August 22nd of 2005 was a very special year for us. A little baby entered our home that day and had us wrapped around his tiny self within moments. He was scared as he tried to familiarise himself with his new surroundings. All of 2.5 months, he kept scampering around! On his first night at home, he took to me for some reason and followed me around. He even slept with me that night. I had never been with a being so tiny before and I was scared too. Just as he was. He had large eyes, the colour of molten chocolate. I remember my younger brother and I being up for most of the night, trying to find a suitable name for our joy (Yes! It was love at first sight for us!!). We finally named him “Mojo”. It means “good luck charm” in the Chinese language, or so Google claims!
He was that and a lot more. We lost him two days back. Nothing could have prepared us for this pain. All these years, he had played various roles in our family.
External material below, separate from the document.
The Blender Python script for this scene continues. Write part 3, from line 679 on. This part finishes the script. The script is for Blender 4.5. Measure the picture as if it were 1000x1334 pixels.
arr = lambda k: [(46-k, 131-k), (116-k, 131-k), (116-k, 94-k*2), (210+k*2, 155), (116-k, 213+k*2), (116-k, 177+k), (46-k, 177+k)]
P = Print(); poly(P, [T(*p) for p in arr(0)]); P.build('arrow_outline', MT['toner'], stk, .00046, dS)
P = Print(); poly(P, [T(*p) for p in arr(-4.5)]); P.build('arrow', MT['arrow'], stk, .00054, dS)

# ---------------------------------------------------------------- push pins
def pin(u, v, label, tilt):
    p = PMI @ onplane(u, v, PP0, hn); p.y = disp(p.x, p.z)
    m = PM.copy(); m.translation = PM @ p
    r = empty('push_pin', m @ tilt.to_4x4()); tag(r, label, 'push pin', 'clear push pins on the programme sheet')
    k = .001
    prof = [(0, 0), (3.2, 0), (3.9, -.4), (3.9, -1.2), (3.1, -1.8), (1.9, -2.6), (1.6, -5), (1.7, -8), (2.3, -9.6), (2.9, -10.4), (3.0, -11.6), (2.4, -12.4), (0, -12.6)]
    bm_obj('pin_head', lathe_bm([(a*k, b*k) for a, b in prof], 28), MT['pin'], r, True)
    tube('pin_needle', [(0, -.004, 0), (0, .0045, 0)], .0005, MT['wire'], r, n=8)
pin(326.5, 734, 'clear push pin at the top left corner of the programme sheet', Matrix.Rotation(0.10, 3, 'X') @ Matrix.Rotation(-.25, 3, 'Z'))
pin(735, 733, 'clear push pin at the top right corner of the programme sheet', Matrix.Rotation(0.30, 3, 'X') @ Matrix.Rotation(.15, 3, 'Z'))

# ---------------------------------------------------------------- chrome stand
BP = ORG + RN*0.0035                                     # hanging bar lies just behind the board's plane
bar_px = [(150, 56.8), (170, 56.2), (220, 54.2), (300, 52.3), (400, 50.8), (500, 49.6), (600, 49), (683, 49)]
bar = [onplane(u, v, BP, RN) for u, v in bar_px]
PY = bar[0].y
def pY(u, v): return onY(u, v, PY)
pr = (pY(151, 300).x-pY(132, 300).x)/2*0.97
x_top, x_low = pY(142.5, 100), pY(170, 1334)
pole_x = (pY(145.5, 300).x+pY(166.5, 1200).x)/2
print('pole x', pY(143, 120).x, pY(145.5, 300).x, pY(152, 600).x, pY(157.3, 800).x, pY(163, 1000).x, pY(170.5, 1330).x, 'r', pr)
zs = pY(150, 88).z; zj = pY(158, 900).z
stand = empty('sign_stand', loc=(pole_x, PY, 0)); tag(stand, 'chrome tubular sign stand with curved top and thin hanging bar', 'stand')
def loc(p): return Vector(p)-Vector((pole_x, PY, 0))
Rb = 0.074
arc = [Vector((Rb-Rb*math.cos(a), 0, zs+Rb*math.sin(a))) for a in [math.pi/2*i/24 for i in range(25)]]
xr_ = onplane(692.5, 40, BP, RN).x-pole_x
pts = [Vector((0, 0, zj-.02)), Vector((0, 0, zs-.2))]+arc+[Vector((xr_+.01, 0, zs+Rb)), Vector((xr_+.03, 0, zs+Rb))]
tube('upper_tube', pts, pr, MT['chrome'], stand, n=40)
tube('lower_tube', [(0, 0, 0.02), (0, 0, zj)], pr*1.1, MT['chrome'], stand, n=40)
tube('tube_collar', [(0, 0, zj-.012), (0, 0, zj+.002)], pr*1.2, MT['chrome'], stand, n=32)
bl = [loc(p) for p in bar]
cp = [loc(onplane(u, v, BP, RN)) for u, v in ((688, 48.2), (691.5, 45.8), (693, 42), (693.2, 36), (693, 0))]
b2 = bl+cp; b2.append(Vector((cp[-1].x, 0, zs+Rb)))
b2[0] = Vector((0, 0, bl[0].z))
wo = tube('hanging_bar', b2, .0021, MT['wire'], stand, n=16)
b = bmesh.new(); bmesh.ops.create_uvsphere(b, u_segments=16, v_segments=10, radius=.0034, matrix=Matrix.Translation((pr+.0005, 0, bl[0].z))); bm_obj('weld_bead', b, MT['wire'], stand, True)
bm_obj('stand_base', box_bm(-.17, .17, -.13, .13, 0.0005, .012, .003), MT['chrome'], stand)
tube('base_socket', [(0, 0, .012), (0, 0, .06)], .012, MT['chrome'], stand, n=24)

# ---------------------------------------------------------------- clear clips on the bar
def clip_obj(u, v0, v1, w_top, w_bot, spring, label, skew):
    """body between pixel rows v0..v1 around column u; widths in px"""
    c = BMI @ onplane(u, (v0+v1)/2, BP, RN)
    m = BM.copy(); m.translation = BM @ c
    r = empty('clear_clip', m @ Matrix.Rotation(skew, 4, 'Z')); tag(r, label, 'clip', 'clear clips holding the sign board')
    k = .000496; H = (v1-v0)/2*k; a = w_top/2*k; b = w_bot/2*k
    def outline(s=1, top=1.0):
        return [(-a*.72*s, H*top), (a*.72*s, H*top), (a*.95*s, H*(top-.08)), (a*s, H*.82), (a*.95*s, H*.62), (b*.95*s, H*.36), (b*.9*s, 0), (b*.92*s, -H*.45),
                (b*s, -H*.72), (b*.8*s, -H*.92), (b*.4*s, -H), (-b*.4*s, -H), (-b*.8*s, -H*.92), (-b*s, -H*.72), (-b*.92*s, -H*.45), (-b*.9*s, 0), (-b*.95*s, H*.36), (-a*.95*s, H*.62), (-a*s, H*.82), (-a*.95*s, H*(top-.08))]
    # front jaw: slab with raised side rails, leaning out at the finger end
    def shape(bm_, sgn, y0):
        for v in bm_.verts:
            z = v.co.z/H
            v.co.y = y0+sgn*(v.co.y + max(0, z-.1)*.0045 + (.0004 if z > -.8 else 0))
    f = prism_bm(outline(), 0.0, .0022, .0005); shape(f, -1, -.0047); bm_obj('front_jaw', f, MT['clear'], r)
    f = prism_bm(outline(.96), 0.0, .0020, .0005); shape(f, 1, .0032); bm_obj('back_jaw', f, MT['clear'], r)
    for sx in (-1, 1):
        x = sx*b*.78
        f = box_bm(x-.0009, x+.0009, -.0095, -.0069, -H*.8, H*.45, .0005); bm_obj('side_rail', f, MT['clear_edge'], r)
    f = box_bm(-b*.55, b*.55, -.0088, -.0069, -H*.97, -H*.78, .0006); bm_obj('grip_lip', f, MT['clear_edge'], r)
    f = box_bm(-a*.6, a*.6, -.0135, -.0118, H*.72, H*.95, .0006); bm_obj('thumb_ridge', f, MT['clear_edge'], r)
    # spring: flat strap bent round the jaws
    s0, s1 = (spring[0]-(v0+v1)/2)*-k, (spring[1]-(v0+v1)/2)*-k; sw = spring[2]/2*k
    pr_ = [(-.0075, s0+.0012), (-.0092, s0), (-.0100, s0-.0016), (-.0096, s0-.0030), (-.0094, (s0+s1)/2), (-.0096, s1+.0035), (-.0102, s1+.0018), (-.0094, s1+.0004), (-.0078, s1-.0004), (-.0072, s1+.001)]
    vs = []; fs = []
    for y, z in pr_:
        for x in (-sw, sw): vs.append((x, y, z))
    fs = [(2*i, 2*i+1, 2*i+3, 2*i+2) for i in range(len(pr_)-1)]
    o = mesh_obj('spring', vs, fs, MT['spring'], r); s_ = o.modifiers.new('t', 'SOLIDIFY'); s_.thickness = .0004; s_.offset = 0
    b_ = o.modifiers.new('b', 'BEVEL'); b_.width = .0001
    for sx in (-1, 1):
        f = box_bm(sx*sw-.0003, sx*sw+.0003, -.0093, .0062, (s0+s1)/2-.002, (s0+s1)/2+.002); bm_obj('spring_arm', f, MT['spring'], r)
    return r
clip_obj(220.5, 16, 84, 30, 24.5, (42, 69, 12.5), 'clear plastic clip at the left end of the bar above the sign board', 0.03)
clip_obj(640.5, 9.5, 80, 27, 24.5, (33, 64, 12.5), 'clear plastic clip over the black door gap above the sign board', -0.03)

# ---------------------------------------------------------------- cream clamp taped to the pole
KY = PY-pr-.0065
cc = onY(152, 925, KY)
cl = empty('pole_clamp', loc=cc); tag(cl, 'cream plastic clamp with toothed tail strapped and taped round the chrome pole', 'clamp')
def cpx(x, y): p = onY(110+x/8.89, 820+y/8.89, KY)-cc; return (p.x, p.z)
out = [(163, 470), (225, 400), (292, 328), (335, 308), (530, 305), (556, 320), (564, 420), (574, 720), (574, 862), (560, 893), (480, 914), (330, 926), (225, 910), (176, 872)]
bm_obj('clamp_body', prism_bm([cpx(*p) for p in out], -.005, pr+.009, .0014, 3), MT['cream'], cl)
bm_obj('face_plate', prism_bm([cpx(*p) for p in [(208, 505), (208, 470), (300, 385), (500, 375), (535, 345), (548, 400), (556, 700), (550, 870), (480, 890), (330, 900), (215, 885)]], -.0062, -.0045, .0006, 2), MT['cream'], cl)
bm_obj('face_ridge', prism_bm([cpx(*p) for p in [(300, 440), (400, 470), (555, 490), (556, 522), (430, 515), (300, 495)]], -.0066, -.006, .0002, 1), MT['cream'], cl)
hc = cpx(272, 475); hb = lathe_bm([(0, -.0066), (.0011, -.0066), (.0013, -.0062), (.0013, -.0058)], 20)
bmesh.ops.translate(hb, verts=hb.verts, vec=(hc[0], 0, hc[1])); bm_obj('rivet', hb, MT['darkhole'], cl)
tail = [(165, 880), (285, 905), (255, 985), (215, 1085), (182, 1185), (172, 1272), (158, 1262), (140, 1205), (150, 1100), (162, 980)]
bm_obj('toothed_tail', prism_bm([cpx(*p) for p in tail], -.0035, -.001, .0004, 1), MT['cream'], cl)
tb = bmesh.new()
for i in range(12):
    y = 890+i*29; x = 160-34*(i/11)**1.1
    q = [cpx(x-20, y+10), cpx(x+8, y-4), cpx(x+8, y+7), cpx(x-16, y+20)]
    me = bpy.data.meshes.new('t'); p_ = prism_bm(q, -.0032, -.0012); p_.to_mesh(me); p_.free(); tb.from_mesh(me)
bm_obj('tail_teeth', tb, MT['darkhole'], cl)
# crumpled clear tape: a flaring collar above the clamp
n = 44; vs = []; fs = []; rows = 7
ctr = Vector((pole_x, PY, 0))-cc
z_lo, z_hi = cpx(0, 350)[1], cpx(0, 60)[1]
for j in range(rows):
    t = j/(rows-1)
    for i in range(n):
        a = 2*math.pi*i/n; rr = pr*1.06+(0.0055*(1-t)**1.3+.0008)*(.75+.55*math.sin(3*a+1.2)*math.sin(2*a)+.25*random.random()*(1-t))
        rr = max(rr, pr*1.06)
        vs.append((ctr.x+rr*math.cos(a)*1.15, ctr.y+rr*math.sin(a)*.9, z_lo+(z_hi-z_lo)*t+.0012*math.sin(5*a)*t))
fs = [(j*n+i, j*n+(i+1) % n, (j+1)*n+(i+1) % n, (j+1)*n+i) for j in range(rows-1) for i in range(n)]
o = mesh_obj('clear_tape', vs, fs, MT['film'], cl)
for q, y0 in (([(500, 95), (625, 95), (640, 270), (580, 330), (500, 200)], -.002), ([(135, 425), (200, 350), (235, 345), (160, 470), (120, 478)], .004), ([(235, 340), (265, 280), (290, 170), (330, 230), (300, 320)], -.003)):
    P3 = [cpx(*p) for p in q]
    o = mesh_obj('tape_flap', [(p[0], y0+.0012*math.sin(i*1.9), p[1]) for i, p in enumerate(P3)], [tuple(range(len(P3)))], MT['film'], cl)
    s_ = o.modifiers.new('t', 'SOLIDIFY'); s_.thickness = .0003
From the day he came home, right until the night he left us, he was hand fed by Mummy. We always referred to Mojo as our sibling. He is the youngest child of my parents. And an awesome one at that!!! I remember Papa being apprehensive about us having Mojo. The apprehension lasted less than 12 hours! We were all under his spell and how!!! He lived with us for 10 years- A Decade of awesomeness!!! Every birthday of his was celebrated with his favourite dishes and loads of gifts. He loved chocolates, junk food, pastas and only ever ate boneless meat. Every moment lived with him has been indescribable.
My parents were not keen on us having a pet. Yes, that’s what we thought initially. A pet. But then one day, my elder brother simply got him home and it has been the best thing he has done for us!!!
Mojo, my younger brother and I fought a lot. For chocolates, for ice cream, for chicken… the last slice of pizza… playing ball when we were dead beat!!! He would always start with a request and then resort to angry barking in no time. He was always at the door to meet us when we returned home. He was my snuggle pillow as I was his. Everything was about Mojo and his preferences. While he cuddled up happily with my brothers and me, he always slept at the foot of the bed with my parents. On the bed, but near their feet. While he licked my face all over, he licked their feet or palms. I’m sure he took my younger brother and me to be Labradors too!
When I was pregnant, he kept me company all the time. When we cried, he licked away our tears. He was the first one to welcome my new-born inside our home. Even before my parents. Only after a full-hearted lick on my son’s face at the door, did we enter home with him. From the day we got back, Mojo slept with my son on the same bed. Guarding him at all times like a precious treasure and making sure to call me at the slightest whimper of the baby. His hair on the bed and on my new-born were the fun part. Not the part that bothered any of us.
He taught us so much! But the most important was his capacity to love us more and more and more with every passing day. We all had lives outside home. For Mojo, his world was us. Us and food and toys. In that order.
He would force Papa to take him for a drive around the city. Papa, though tired after a long day at work, could never say a no to his youngest child. Even if accidentally a piece of bone entered his bowl, he’d give us a question look which said, “Hey!!! You think I’m a dog???” He loved cheese too… Oh how he loved cheese!!!
He always obeyed us when we asked to sneak away from Mummy and come to us for treats. He played hide and seek well. It was playtime whenever he was in the mood. Anytime he threw a ball at our feet, we would have to play or heavens save us!!! He loved being cuddled and kissed. He used to put his head before me all the time to be kissed or to get his ears scratched or to get his tummy rubbed. We love him and how!!! Not loved. Love. It will never change.
My parents cried every time he fell ill. They have been as unconditional in their love towards him as he has been towards all of us. He was suffering from the last week and on 5th October, 2015, he breathed his last. He went away peacefully with his parents in his eyes and their hand on his head. I know he had a happy life. I wish he were here forever. I want to believe that he’ll watch over us. My friends used to tease me saying that I’d be happiest if I could have a Labrador puppy instead of a human child. Everyone knew we loved him beyond crazy. But that’s unimportant. What is important is the fact that he knew just how deeply we loved him and will continue to do so. Yes, we spoiled him rotten. He deserved all the pampering he got and more. He turned 10 on 18th June 2015. So it really was a decade of unconditional love and bliss!!! He has always been and will continue to be my favourite brother. Maybe he’ll watch over us or maybe he’s fed up of us! We never wanted him to go. Irrational, but true. He knew he was over and above all else for all of us. I could fight with anyone for him as could anyone at home. And he knew it. That knowledge keeps me peaceful.
People who have dogs, you are so blessed. Treat these beings as a blessing. People who don’t, you haven’t experienced true love unless you’ve been loved by a dog. Change your life and bring home one pronto!!!
As for Mojo, he is rightfully an angel. We always called him our angel and now, he truly is one!!!